This is a common misconception by LBSs. LBSs see to things binary. Either you are standing, OR you are moving forward with D. However, these things are much more complex than that. And you can show you are not willing to be plan B and still stand for your marriage. This is a huge topic and probably can't be covered in a single post. But standing for your marriage is not equal to being plan B. You can stand for your marriage and still refuse to be plan B.
I know your situation is such that being the one to file has benefits, and if that is what you need to do so be it. Many LBSs are morally opposed to D, and therefore cannot bring themselves to be the one to file. But that doesn't mean that they have to settle for being plan B. Many of the actions that are espoused here are are keyed towards not being plan B:
- Kicking a cheating spouse out of the MBR - Asking a cheating spouse to leave the house - Not allowing disrespect (ending the conversation and walking away) - Listening and validating, not engaging in arguing and explaining - Focus on you and your kids, drop focus from the WAS - Not actively helping in the D, but not hindering it either (make the WAS do the dirty work) - GAL (this is important, to reestablish connections, friendships, activities, hobbies you may have let languish) - Move forward with your life!

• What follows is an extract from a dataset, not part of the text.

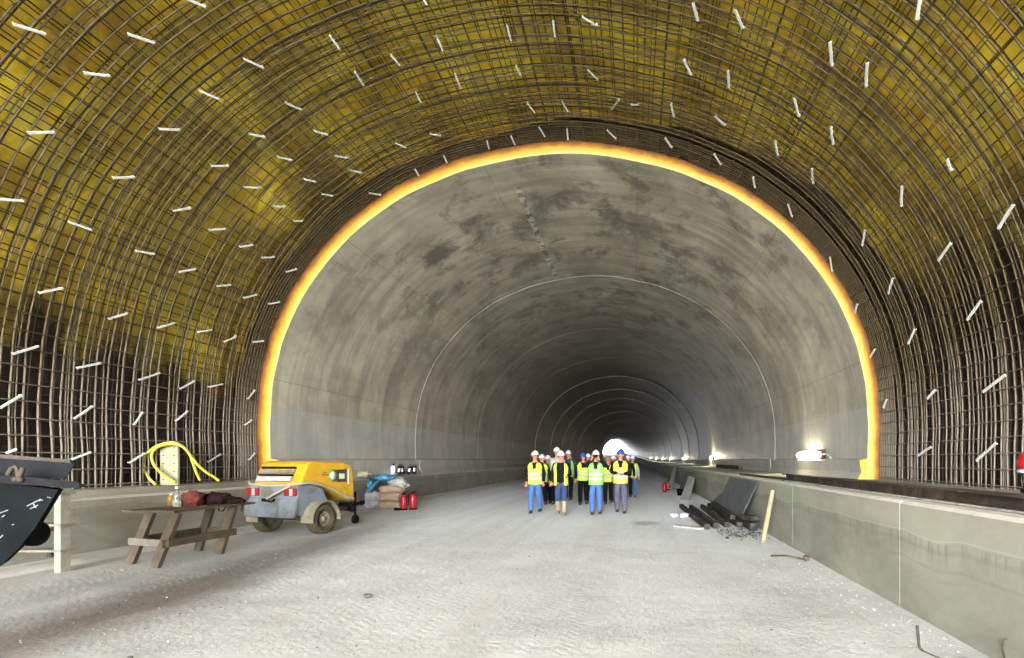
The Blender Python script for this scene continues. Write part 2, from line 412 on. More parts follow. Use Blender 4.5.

I'm trying not to be too binary, but I am finding myself struggling with everything. I do want to stand, I don't want to be divorced, I didn't want to be the one to file first. These were the values and feelings that I began this journey with. I feel forced into a D, for my own financial protection.
I also get that PA is a deal breaker for you. And, I am still trying to understand if it is a deal breaker for me. I guess I just never expected to be in this sitch and thought I would never stand if I was with someone who cheated, but there is a part of me that is wanting to stand. But I have no way of knowing IF I CAN forgive for this. I don't think I can know unless we tried to reconcile. So, for now that has been where my head is at. And of course I would prefer to stay married with the hope of saving my marriage, but with no guarantees, I can't risk my future on him. This current him. So in doing this, I am standing for myself first. At least that is what I am telling myself in my head and heart. I can still stand for the hope of reconciliation, but I can't save the marriage at this point and save myself. Is that selfish of me? Whatever name you put on me, in his eyes, I am Plan B. At least right now. I know I am the prize, but he may never see that.
As for your checklist above...yes, I'm trying! I have this little list printed out and put in my wallet so I can remind myself of the things to do for me. Thank you!
Me 52, H 56 T10 M7, 2nd MR for both 2 Step Sons (19 and 21) BD: Fall 2020 D finalized: July 2022 XH Married AP soon after D day.